Kungu who is possibly in his late 30s runs a small shop on the edge of the railway. Outside, it is decorated with brightly-coloured posters advertising bar soap and inside paper decorations dangle down from the roof. The shop sells burns, pineapple juice, doughnuts and bar soap cut in small cakes, maize and cassava flour, and paraffin. Kungu says these are items people in the area buy most.

But most of his shop racks are filled with empty boxes. Kungu says before people were evicted business was good and his shop used to be fully stocked which is not the case today.

He says officials from RVR visited the village in May 2015 and held a meeting in Kasango zone where they briefed residents about the Standard Gauge railway.

He says they explain that they will be building a wider railway line and may have to displace more people but that it would happen only after they have surveyed the railway route and compensated the people.

“They said the new standard gauge railway line will in some places pass through new areas unlike the old railway and that they will have to widen the railway reserve land to 40 metres that is another 10 metres from the current 30 metres. That means the front of my shop will also have to be demolished,” says the soft-spoken sad looking man.  “We as local people have no problems with government programmes of development. All we want is to be compensated for our property and we find where else to go,” he says.

Kungu`s lamentation is re-echoed in most places that The Independent visited, from Ndebba in Nsiike II zone to  Sembule I zone in Nalokolongo.

At the KCCA, however, the spokesperson Peter Kaujju maintains the old rhetoric about how “It is extremely risky for the passenger trains to operate alongside massive illegal settlements.”

“We have no option but to clear the route ahead of the commencement of this service to save lives and any associated accidents,” he told The Independent.

The real activity, it appears, is to come from RVR. Here, a source speaking on condition its name not be mentioned said the company is waiting for the court injunction that was lodged in the Nakawa High Court to be disposed of  to resume the evictions.

“However with the current political situation in the country we may have to wait a bit longer until the 2016 elections are over. In the meantime we have embarked on erecting boundary marks to clearly show where the railway reserve land passes,” the RVR official said.

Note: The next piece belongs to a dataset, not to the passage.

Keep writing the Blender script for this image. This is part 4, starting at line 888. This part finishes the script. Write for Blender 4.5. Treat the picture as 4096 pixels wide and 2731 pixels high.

The Nakawa High Court on August 4, 2014 halted the eviction of railway squatters by KCCA after petitioners cited rules of natural justice which call for fair hearing before such action.

Sammy Gachuhi the corporate affairs manager at RVR told the Independent, “The issue of railway land encroachment is of major concern to RVR and all stakeholders including the owners of the land the Uganda Railway Corporation (URC), KCCA, UETCL and the World Bank who funded the initial relocation project which was administered by the URC”.

He adds: “Railway land encroachers pose a danger not only to themselves but to the train operators and general public who they attract onto the railway land as a result of their activities. As stakeholders we shall soon be meeting as a group to look at wide-ranging measures to address this problem. However the encroachers should note that what they are doing is illegal and no new compensations will be paid. New encroachers should also be aware they have no rights to the land and will be removed forcibly by the relevant authorities if necessary”.   Unfortunately, Gachuhi’s words sound like empty platitudes to the returning settlers, who do not see any ongoing KCCA projects or RVR trains -until the next evictions.